Thabo Mbeki
First the ANC’s top man in Gauteng wrote a letter asking for his help. Then Johannesburg’s mayor went knocking at his door.
But former president Thabo Mbeki is resolute that he will not campaign for the ANC, the party he has served for 60 years as a loyal member.
Last month, the ANC Gauteng chairperson, Paul Mashatile, encouraged the ousted president to support the party in its election campaign. Earlier this week, Johannesburg’s executive mayor and the ANC regional chairperson, Parks Tau, visited his office in Killarney, Johannesburg.
With the August 3 elections expected to be the most closely run since 1994, the stakes are high and Mbeki’s public support would prove invaluable to the ruling party.
Senior ANC and government leaders familiar with the exchanges between Mbeki and the Gauteng leaders said this week that Mbeki politely declined the invitation to
campaign for the ANC.
“His reasons for not campaigning are simple. One is the blatant corruption that continues undermining of state institutions, which he believes are reversing the gains made since 1994,” said an ANC leader and a senior government official in Gauteng, who asked to remain anonymous because he is not authorised to speak to the media about the matter.
“Second, he has still not forgiven the ANC for the manner in which he was treated when the party recalled him in 2008.
“The main reason the ANC recalled him was that it has lost confidence in him. So why must he campaign for the party that has lost confidence in him?”
Another ANC leader and senior provincial government official said he would be surprised if Mbeki backtracked from the position he took when he refused to campaign for the ANC during the 2009 general elections.
“He made his reasons [for not campaigning] very clear then. He said he was still a member of the ANC but he was worried about the cult of personality under Zuma’s leadership.”
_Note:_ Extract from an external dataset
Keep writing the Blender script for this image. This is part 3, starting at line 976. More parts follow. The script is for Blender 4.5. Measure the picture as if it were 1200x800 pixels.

In a letter Mbeki wrote to Zuma on October 31 2009, Mbeki took issue with the ANC president after he and the former ANC Youth League president, Julius Malema, announced publicly that Mbeki would campaign for the ANC, despite him having been recalled by the ANC a few months earlier.
“… you had sent comrades Kgalema Motlanthe and Gwede Mantashe to inform me that the ANC NEC [national executive committee] and our movement in general had lost confidence in me — I therefore could not understand how the same ANC which was so disenchanted with me could, within a fortnight, consider me such a dependable cadre as could be relied upon to promote the political fortunes of the very same movement, the ANC, which I had betrayed in so grave and grievous a manner as to require that I should be removed from the presidency of the republic a mere six to seven months before the end of our term, as mandated by the masses of our people,” Mbeki wrote.
In conclusion, he added: “As a small plea in this regard, I appeal that nobody should abuse or cite my name falsely to promote their artisan cause, including how the 2009 election campaign will be conducted.”
Mbeki’s spokesperson, Mukoni Ratshitanga, this week refused to comment on the matter and referred the Mail & Guardian to a statement released by the ANC in Johannesburg.
Tau, who spent one-and-a-half hours with Mbeki on Monday, also refused to discuss the content of their discussions, only saying: “It was a cordial meeting.”
Asked whether he got the impression that Mbeki would join the ANC’s election campaign, Tau responded: “I can’t make statements on impressions.”
He said Mbeki was not the only former leader who was invited to campaign for the ANC.
“We have been reaching out to all members of the ANC to help and also informing them what we were doing. It’s nothing new. We [the ANC] have been operating this way [for a long time],” said Tau.
But the ANC’s secretary general, Gwede Mantashe, contradicted Tau and described the action of Gauteng leaders to invite Mbeki as mischievous.
“Thabo [Mbeki] is a member and he is a leader. There is nothing which says [we] must invite him to campaign for the ANC. You don’t invite leaders of the ANC [to campaign]. They volunteer.
“A leader of the ANC may talk in an occasion that supports the work of the ANC. You can’t send a delegation to invite [someone to cam- paign for the ANC]. It’s not done,” Mantashe said.
He dismissed suggestions that Zuma did not enjoy widespread support in Gauteng.
“He [Zuma] held successful rallies in Tembisa, Tshwane and Sedibeng. He addressed the ANC provincial general council in Gauteng and the provincial manifesto launch. He is campaigning for the ANC in all regions in Gauteng,” he said.
Some ANC members in Gauteng had earlier told the M&G that during the door-to-door campaign conducted by ANC volunteers several residents in the province had raised concerns about Zuma’s scandals.
“It has not been an easy campaign for us. From time to time, we find ourselves having to explain why we are keeping Zuma as president,” said one ANC volunteer, who is also a senior official in the Gauteng government.
“The standard response to that has been that his [Zuma] term is coming to an end soon. He will be leaving the ANC and government soon.”